I am happy to know that Minnesota really understands the importance of rigor in kindergarten. The unfortunate tendency of children to want to enjoy themselves must stop, despite claims of mushy-minded "experts" who say that play improves "social and emotional development," whatever that is. We must maintain our economic and military superiority. Children should not be allowed to behave like children.

Stephen Krashen, Los Angeles

The writer is an emeritus professor at the Rossier School of Education at the University of Southern California and president of the Kindergarten Kalculus Association.

• • •

"Kindergarten is the new first grade" claims that early education will close the achievement gap. Please note that the photograph on the jump page was of three little kids, half asleep, all resting their heads on their hands. Looks to me they are trying to close their eyes, not the achievement gap.

Michelle Peterson, Plymouth
LEGISLATIVE PAY

And what other duties should be turned over to a committee?

Congratulations to the Star Tribune Editorial Board. It has come out for an amendment that could radically change the way all levels of government do business in this country ("Vote yes on pay amendment," Oct. 24). Why stop at having an outside committee set legislative salaries? Since we are going to remove that responsibility, and accountability, from our elected officials, I suggest that the proposed salary council, or others like it, be appointed to handle all laws that the elected officials feel might impact their electability. For instance, the Minnesota Senate could let an outside committee decide to build a new office building. Then, no member would have had to worry about justifying it to constituents. Or light-rail funding, or raising or lowering taxes, or … .

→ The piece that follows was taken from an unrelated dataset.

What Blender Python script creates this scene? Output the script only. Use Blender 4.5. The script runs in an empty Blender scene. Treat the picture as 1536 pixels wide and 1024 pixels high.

The fact that the council will have been appointed by elected officials, who will be choosing an equal number of Democrats and Republicans, thereby eliminating the rights and wishes of nonaligned voters, raises serious questions. Even more questionable is that the amendment removes one of the responsibilities of office. Elected officials need to be held accountable for what they do. If they are afraid to adjust their salaries due to political considerations, how can they possibly sell any of their ideas to one another and to the voting public?

Bruce Blumenthal, St. Louis Park
HEALTH INSURANCE

A special session would solve only the immediate problem

The dramatic 2017 premium increases and reduced options for private health insurance are the result of giving the insurance companies too much autonomy in determining what they will offer, to whom, and at what cost.

Being self-employed, I've had to purchase private insurance for 15-plus years (with and without MNsure), and have dutifully paid premiums and out-of-pocket expenses that astronomically exceeded any covered benefits. With all those profits I've afforded my insurer for years, it's maddening that they've now canceled my plan and have effectively "dumped" me.

Moreover, most 2017 MNsure options have capped enrollments and will likely disappear "within a week or so" ("Insurers prepare for plan puzzle," Oct. 20). In effect, this turns people who need private insurance into "Black Friday" shoppers — rushing out, crowding at the store entrance and jostling with all the others before the store runs out of whatever's on sale! But this isn't holiday shopping!

It's insulting and wrong to make citizens so powerless over our own health and financial well-being — putting us on this annual treadmill of turmoil and uncertainty, and now culminating in a one-week rush on an enrollment website that will probably crash under the pressure. Yes, have a special legislative session for emergency 2017 cost relief, but we urgently need systemic change, too. If MNsure must continue to rely on the insurance industry, I agree with Mike Hatch ("Here are 6 things the state can do right now," Oct.20): audit and regulate/control the insurance companies' role better, and add a single payer/government option for those without access to employer or public-program coverage.

Eileen Deitcher, Shoreview
BOB DYLAN

Nonresponse to prize doesn't mean he's a bad person

I read Monday morning in the Star Tribune that a member of the Swedish Academy that awarded the Nobel Prize in literature to Bob Dylan felt that Bob was impolite and arrogant for not commenting on the award. The man I know is not that person. Some 40 years ago, Bob was at our home buying a business-related item for his home — quiet, humble and pleasant, along with his brother Dave. Many years later at our business, he was a guest and furnishing items for his home in Minnesota. I drove my vintage Rolls-Royce to his nephew's wedding, and Bob chatted with me about his collector car, a Mustang, and we had a lively conversation. At the reception, a local Buffalo dentist told Bob that he never liked his music, which I'm sure was hurtful. Bob doesn't feel the need to pat himself on the back for all of the things he has achieved in his lifetime. Impolite and arrogant? Not ever.

Lee Waldon, Buffalo, Minn.

The writer owns an antiques and architectural business.

CORRECTION

An Oct. 24 editorial misstated current legislative per diem rates. They are $86 for senators and $66 for House members.